In comparing the investment requirements under the E-2 visa with the minimum investment requirements of an EB-5, an experienced San Francisco E-2 visa lawyer notes that the investment requirements under the E-2 visa are significantly lower.
While there are several provisions that must be met in order to qualify for an E-2 visa, perhaps one of the most important is the “substantial” amount of capital that must be invested in the business or enterprise.
E-2 visa lawyer from San Francisco explains “substantial” investment:
- There is no specific amount defined in the requirements for the E-2 visa, but it must be enough to ensure success of the investor’s business or enterprise.
- Substantial investment is based on the proportionality test, which compares the total amount invested with the cost of establishing a viable enterprise or the amount of capital needed to purchase an already-existing enterprise.

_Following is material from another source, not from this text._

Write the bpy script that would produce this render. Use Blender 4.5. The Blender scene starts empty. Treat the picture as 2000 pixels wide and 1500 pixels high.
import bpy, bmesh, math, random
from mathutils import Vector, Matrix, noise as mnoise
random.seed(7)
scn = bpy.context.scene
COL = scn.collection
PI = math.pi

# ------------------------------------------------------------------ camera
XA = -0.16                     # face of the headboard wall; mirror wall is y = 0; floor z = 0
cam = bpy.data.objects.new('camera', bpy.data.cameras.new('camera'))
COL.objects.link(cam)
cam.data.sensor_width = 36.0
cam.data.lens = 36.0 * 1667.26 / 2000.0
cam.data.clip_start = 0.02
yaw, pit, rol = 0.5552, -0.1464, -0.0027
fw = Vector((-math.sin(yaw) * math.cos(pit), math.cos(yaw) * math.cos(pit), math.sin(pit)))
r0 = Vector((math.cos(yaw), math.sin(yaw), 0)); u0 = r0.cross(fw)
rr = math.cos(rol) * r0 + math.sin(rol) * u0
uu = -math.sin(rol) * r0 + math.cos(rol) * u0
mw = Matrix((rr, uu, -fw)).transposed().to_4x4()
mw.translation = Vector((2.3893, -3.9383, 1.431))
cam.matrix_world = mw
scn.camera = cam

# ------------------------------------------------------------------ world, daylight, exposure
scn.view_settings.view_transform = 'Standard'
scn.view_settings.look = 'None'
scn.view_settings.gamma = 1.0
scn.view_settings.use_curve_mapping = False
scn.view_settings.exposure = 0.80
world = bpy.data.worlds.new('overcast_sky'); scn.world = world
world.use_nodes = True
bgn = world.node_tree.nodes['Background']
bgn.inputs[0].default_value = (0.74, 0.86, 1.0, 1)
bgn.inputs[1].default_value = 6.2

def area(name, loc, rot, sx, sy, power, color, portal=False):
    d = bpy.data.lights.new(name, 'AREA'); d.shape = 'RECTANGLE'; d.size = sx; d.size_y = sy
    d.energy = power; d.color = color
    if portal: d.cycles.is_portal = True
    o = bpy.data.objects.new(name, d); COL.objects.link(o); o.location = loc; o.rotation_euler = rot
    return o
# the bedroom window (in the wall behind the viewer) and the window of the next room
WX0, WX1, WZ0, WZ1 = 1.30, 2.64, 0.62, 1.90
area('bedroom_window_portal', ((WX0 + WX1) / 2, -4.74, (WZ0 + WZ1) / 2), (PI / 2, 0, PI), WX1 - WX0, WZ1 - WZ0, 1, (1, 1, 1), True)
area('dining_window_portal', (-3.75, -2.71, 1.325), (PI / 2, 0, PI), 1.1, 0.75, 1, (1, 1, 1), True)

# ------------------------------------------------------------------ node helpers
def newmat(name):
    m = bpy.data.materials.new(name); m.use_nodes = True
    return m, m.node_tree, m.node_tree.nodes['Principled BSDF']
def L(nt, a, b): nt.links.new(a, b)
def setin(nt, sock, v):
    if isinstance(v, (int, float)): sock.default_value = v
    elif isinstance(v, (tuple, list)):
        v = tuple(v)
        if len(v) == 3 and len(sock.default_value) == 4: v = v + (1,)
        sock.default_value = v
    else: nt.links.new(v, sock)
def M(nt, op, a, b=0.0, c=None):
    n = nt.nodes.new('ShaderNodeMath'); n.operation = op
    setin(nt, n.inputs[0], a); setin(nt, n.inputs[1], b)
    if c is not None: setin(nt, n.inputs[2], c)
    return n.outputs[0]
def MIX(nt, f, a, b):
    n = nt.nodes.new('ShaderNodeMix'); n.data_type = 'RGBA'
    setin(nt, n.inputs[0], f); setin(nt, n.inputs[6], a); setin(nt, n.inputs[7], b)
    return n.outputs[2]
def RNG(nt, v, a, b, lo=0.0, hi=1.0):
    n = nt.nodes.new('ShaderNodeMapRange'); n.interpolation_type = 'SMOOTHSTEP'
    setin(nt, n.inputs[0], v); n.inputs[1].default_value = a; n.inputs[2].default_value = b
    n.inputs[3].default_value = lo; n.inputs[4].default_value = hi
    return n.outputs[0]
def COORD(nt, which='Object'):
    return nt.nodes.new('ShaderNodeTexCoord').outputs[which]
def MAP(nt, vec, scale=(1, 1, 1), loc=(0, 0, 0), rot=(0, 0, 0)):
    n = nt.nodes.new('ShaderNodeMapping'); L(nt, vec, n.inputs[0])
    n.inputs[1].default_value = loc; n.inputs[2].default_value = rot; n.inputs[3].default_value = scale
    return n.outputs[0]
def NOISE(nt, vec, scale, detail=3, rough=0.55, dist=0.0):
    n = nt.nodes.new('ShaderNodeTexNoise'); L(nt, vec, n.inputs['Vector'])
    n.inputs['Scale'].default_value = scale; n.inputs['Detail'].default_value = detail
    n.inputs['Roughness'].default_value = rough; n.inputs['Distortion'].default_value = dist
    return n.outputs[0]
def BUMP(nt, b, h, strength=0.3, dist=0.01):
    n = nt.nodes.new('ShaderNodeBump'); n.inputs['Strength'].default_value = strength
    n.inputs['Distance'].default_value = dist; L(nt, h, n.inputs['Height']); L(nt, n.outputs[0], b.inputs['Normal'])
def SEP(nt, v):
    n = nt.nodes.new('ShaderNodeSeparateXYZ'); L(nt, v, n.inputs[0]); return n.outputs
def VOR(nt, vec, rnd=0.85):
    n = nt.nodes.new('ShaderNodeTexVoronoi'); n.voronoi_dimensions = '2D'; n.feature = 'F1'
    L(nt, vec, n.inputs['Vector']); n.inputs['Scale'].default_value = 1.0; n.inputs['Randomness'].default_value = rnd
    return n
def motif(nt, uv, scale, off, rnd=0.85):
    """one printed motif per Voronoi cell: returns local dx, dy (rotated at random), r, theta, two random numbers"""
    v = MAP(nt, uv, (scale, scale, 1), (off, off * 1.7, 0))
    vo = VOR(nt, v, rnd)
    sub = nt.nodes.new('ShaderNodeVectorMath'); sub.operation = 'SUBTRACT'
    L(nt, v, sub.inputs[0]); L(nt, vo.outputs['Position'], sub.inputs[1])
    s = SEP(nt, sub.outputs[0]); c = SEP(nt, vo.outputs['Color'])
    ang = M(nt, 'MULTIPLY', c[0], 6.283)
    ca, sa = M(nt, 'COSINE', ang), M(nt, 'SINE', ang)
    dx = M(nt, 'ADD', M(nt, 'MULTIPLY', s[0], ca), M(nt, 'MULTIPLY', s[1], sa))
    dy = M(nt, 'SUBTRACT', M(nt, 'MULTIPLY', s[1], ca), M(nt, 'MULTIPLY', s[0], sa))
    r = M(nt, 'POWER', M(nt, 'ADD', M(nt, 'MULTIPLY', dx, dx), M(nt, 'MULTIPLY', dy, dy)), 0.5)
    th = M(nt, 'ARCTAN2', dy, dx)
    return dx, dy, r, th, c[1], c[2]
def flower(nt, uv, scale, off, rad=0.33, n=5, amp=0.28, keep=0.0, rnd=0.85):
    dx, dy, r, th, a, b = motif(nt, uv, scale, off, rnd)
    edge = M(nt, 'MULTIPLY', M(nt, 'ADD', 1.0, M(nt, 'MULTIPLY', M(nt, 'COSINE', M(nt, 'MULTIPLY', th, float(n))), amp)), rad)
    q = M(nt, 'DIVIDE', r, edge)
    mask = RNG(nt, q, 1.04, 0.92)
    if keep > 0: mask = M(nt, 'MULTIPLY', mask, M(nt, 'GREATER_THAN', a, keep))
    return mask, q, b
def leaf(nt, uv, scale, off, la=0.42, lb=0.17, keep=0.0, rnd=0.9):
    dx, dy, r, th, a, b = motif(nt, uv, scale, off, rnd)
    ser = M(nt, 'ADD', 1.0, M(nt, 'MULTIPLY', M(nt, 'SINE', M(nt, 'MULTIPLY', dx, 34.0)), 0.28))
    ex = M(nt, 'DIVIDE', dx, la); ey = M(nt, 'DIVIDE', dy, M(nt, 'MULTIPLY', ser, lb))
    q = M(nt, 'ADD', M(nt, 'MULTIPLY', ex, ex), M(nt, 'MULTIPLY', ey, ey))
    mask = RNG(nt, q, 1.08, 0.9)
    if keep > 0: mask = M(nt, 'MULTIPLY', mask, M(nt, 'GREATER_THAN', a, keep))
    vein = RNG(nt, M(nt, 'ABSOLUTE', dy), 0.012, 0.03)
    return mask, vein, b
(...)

- In general, the amount will range from $100,000-$150,000; however, this number may be less depending on the situation, and can certainly be more depending on the enterprise.
- The investment must be more than just purposeful to the investor; it must be proven that the enterprise will help the U.S. economy by creating jobs or through other means.
- The investor must maintain control of the funds.
- The investor must show that he or she is in the process of making a substantial investment or the trading company must already be in existence.
Under the E-2 visa, it is also important to note that if the business or enterprise is not doing well, the investor can lose his or her right to remain in the United States. As the crux of the E-2 investment visa, the requirement of a “substantial” investment or amount of capital is important for any potential E-2 visa applicant to understand.